Atomic structure of GaP (110) and (111) faces

Abstract

Low energy electron diffraction (LEED) intensities have been measured for the (110) and (111) faces of GaP. The LEED intensities of the (110) face have been analyzed using a dynamical multiple-scattering model of the diffraction process. The intralayer multiple scattering is treated exactly, while for the interlayer multiple scattering, the renormalized-forward-scattering method is used. Comparison of the calculated and observed LEED intensities suggests that both the Ga and the P atoms on the (110) face may exhibit a contracted outermost layer spacing with a rippled geometry. The surface layer is compressed by about 5% such that the top layer spacing is reduced by 0.1 Å. The P atoms protrude from the surface, whereas the Ga atoms are displaced inward such that no nearest-neighbor bond lengths are altered.

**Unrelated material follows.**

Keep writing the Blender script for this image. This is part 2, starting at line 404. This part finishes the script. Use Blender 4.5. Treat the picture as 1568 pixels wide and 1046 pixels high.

LEED intensity analysis of the first order beams indicates that the bond-rotational angle ω is approxiimately 27 °. The quality and stability of the LEED patterns of the Gap (110) and (111) faces have been compared with the LEED patterns of the GaAs (110) and (111) faces. It is concluded that the Gap (110) face is less stable than the GaAs (110) face, but the Gap (111) face is far more stable than the GaAs (111) face. Phosphorus atoms start vaporizing from the GaP (111) face at an annealing temperature of 650 °C. Continued heating at 650 °C for 10 min resulted in a complete vaporization of phosphorus atoms and left a pure gallium surface layer on the GaP (111) face. A clear 1×1 threefold symmetry LEED pattern was observed on this Ga and Gap (111) surface. This indicates that the gallium atoms crystallize on the Gap (111) face and it appears reasonable to conclude that a good Schottky contact would be relatively easy to obtain on the GaP (111) face.